Si può anche avvolgere la dura realtà con i versi del poeta, come ha fatto Renzi, leggendo alla direzione del Pd la poesia di Fernando Sabino che invita a rimettersi in cammino dopo una sconfitta.

Si può anche raccontare su facebook che sotto gli abiti dell’uomo di potere batte un cuore di padre che fa ritorno a casa e rimbocca le coperte ai figli come nei film. Ma non bastano a camuffare il passo indietro quando poi i fatti, assai poco poetici e molto prosaici, dicono che Renzi ne ha fatti due in avanti.

Non c’è niente di poetico nell’operazione, a metà tra sottobosco e fanteria, di questo cambio di cavallo a palazzo Chigi, avvenuto a tambur battente una settimana dopo la batosta del No al referendum costituzionale. Come se niente fosse successo.

Abbiamo capito che Renzi lascia momentaneamente il governo, giusto il tempo di fare i conti nel Pd con un congresso che farà ballare il Ministero Gentiloni, e indire nuove primarie-trampolino verso un bis a palazzo Chigi.

Alla sinistra interna con Roberto Speranza che chiedeva se chi ha votato No ha ancora cittadinanza nel partito, Renzi ha risposto ricordandogli come il 40 per cento la sinistra non lo ha mai visto «nemmeno col binocolo».

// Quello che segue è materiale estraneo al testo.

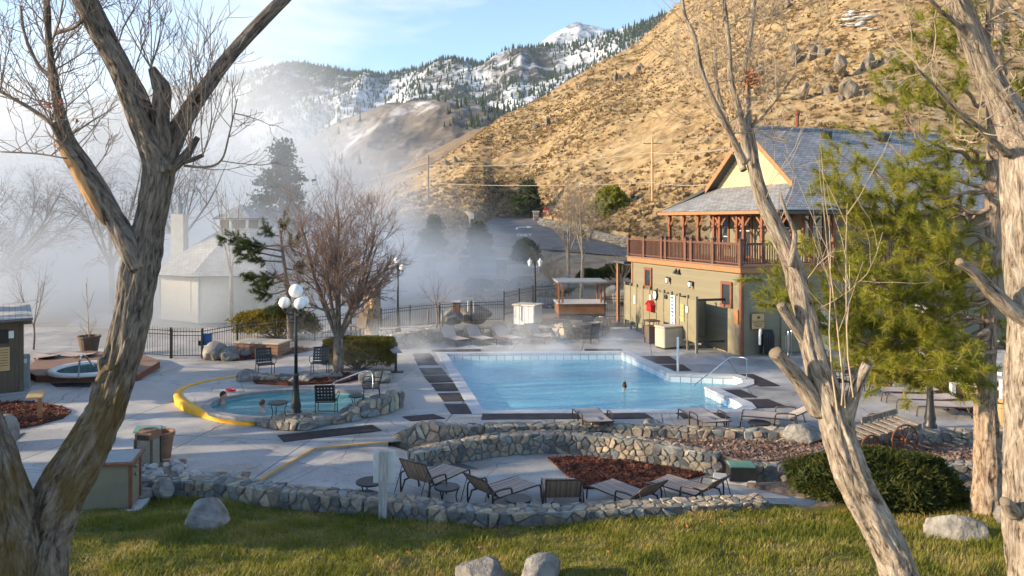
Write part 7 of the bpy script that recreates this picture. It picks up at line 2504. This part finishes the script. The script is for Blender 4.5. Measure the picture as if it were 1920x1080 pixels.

Un modo bullesco per mettere le opposizioni davanti alla storia di un declino ventennale e all’attualità di nessun leader alle viste che possa riunirle e condurle a un competitivo scontro congressuale.

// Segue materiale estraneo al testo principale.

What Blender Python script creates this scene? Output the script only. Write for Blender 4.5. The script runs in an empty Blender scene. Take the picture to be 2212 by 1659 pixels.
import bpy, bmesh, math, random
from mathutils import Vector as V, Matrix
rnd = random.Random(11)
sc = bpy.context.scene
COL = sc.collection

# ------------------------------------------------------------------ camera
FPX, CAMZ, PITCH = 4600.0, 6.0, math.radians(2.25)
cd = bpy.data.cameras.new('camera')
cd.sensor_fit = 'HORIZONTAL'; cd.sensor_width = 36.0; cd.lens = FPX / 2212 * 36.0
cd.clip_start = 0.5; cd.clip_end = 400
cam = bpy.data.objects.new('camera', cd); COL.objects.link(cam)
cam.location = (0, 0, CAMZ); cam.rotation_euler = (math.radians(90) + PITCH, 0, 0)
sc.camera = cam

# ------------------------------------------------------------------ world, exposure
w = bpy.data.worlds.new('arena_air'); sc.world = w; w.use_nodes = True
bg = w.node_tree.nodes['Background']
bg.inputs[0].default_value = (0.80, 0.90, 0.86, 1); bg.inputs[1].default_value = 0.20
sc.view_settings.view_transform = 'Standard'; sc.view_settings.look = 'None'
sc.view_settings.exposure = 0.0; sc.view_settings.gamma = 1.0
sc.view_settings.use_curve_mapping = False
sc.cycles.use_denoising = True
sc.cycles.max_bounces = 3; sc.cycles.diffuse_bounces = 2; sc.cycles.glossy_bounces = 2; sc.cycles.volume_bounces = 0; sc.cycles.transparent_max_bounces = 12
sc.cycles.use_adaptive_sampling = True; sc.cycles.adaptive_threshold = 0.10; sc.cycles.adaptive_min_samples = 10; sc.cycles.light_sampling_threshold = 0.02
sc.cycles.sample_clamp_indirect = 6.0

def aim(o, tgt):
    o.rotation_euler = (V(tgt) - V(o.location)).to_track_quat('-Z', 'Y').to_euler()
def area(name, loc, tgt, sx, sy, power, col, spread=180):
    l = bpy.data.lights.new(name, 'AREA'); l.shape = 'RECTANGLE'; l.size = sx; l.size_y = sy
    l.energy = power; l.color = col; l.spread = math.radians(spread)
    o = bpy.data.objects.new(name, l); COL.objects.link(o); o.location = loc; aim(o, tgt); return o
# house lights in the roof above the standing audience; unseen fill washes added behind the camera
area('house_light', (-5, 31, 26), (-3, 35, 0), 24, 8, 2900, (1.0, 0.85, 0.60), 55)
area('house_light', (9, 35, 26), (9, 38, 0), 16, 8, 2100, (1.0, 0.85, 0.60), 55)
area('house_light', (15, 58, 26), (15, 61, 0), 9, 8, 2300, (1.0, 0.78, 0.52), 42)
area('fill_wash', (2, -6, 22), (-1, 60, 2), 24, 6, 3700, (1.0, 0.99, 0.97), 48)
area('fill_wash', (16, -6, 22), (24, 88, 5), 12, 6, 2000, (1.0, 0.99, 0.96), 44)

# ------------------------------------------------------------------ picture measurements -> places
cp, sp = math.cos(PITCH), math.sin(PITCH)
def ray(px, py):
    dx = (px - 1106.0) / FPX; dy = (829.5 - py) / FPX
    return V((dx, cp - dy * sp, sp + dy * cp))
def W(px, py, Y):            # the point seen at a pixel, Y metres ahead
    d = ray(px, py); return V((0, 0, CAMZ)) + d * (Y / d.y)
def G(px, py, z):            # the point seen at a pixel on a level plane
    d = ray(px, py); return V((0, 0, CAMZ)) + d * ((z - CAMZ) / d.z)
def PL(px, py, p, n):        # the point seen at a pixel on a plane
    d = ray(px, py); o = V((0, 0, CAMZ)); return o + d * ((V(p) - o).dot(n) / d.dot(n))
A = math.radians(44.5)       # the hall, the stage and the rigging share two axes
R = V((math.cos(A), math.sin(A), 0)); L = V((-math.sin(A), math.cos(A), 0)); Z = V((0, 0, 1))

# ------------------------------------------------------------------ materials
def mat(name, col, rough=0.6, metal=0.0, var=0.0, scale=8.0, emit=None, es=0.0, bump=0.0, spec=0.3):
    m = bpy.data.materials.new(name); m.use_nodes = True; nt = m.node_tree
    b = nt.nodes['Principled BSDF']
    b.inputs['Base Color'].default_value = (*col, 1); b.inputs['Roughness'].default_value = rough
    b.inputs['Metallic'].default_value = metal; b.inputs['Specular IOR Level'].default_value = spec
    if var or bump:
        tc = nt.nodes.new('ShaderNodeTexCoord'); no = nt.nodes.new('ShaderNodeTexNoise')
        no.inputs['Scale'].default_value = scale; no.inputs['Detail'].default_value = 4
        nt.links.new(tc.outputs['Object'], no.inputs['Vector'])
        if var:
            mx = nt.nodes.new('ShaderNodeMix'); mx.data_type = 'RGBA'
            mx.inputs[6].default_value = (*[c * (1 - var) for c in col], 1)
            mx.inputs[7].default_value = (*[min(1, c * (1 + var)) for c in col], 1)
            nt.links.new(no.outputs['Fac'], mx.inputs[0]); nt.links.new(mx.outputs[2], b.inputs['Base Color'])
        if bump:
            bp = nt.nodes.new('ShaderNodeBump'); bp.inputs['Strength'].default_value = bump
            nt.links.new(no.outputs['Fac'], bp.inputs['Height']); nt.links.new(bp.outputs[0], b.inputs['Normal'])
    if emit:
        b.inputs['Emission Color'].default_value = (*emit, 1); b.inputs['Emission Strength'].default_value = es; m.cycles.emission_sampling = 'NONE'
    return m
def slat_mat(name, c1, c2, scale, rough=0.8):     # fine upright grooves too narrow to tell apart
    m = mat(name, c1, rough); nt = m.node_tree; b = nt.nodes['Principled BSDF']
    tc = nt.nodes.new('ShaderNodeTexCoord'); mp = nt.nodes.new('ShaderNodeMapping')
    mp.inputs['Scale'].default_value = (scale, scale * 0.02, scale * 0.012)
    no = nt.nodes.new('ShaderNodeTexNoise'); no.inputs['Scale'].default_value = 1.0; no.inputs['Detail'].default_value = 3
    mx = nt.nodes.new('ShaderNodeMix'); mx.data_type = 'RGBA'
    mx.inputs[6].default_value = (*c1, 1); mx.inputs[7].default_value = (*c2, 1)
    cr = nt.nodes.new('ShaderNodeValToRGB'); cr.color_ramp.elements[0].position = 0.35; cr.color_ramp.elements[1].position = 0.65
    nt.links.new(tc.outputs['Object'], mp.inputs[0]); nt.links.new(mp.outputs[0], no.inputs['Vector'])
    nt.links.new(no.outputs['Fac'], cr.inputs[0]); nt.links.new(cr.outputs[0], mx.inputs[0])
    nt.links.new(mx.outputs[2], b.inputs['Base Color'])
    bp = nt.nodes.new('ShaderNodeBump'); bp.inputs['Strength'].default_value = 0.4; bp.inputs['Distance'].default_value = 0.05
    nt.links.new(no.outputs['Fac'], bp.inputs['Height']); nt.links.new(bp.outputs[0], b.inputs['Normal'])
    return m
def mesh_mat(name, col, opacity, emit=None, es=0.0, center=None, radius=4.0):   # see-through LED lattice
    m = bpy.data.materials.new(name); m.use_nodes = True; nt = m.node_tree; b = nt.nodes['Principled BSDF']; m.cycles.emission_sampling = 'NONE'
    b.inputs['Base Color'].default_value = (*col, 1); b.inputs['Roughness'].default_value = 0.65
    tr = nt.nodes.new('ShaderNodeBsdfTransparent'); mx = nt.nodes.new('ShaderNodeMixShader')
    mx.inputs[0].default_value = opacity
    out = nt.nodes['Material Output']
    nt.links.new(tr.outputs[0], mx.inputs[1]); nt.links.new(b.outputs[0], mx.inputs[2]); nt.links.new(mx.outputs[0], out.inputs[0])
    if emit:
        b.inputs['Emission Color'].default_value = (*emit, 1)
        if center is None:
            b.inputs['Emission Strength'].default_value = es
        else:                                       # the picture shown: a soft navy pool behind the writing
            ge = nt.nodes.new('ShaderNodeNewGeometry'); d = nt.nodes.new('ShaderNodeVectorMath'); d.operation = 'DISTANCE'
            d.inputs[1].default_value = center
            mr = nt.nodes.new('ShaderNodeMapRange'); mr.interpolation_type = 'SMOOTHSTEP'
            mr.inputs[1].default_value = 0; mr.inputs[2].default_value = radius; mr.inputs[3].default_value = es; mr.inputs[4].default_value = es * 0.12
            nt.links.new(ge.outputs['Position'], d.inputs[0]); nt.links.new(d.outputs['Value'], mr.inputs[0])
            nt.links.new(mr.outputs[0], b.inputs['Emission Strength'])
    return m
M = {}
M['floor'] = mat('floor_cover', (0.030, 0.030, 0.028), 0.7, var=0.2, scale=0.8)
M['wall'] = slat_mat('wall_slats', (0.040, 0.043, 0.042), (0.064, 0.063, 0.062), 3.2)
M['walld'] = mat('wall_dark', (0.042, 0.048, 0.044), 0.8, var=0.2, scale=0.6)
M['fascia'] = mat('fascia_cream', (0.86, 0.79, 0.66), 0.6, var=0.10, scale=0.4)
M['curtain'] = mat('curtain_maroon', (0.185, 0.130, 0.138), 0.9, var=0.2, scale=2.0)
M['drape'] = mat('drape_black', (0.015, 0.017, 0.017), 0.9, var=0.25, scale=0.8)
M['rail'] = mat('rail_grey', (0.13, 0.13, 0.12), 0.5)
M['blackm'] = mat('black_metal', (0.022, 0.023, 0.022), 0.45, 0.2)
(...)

In questo clima da resa dei conti, Paolo Gentiloni, il flemmatico attraversatore di molte stagioni e famiglie politiche della sinistra, come lampo di fulmine ha battuto tutti i record per la velocità di riciclaggio del pacchetto ministeriale.

Tuttavia e a onor del vero, bisogna dire che non è tutto merito suo: se la composizione del governo non è una perfetta fotocopia di quello lasciato in eredità da Renzi è solo perché la vena creativa del futuro gabinetto è finita nelle mani del nuovo, improbabile capo delle feluche, Angelino Alfano, trasmigrato dagli interni agli esteri. Più che una giovane promessa una collaudata minaccia per le gaffes e gli incidenti diplomatici verso cui è irresistibilmente attratto.

Il controllo del sottogoverno resta invece affidato ai due pretoriani del renzismo: Lotti e Boschi.

I due fedelissimi comprimari del disastro referendario restano a guardia del nuovo esecutivo, lui guadagna il ministero dello sport, lei un posto di sottosegretario. E meno male che per rispetto di quella «dignità» rivendicata a se stesso da Gentiloni nel discorso di rito dell’accettazione dell’incarico, la delega per i servizi segreti viene tenuta lontana dal “giglio magico” e assunta con l’interim dal presidente del consiglio.

Poco commendevole è invece l’attaccamento al governo dell’altra grande sconfitta del 4 dicembre, l’ex ministra Boschi ora passata nel ruolo chiave di unica sottosegretaria alla presidenza del consiglio, postazione decisiva per la girandola delle nomine pubbliche. Né gli scandali bancari, né le sconfitte elettorali le sembrano ragioni sufficienti a mollare la presa.

Ce n’è a sufficienza perché il governo Gentiloni calzi come un guanto alla mano che lo guida. La mano del segretario che ha azionato il timer sotto la scrivania del presidente del consiglio, innescando il conto alla rovescia verso la data di scadenza delle elezioni anticipate.

Seppure non salutato dal fatidico “Enrico stai sereno”, tuttavia quel “buon lavoro” inviato da Renzi a Gentiloni un po’ ne fa le veci. Nel suo intervento a chiusura dell’aspro confronto politico nella direzione di ieri, Renzi ha precisato che dopo le danze congressuali, in votazione all’assemblea del partito di domenica, all’ordine del giorno «dei prossimi mesi sappiamo che ci saranno le elezioni». Dunque un governo con qualche mese appena di vita. E del resto anche il presidente del Pd, Orfini, lo ha voluto seccamente ricordare a chi dovesse immaginare, dentro e fuori il Pd, scenari diversi: «La legislatura è finita».

Eppure, nonostante il controllo renziano su governo e partito, il terremoto del 4 dicembre ha aperto sotto i piedi del Pd profonde faglie sociali, più forti della forsennata propaganda che tentava di esorcizzarle. Fratture di classe di cui la sinistra, non solo in Italia, sembra non riconoscere le traiettorie, né trovare la forza per intercettarne il linguaggio e abbozzare qualche risposta credibile.

Così, alla fine, il M5Stelle, con il trucco di semplificare questioni complesse (sfiorando la Lega di Salvini su immigrazione e Unione europea), agitando la piazza e usando la rete, ottiene ascolto e voti.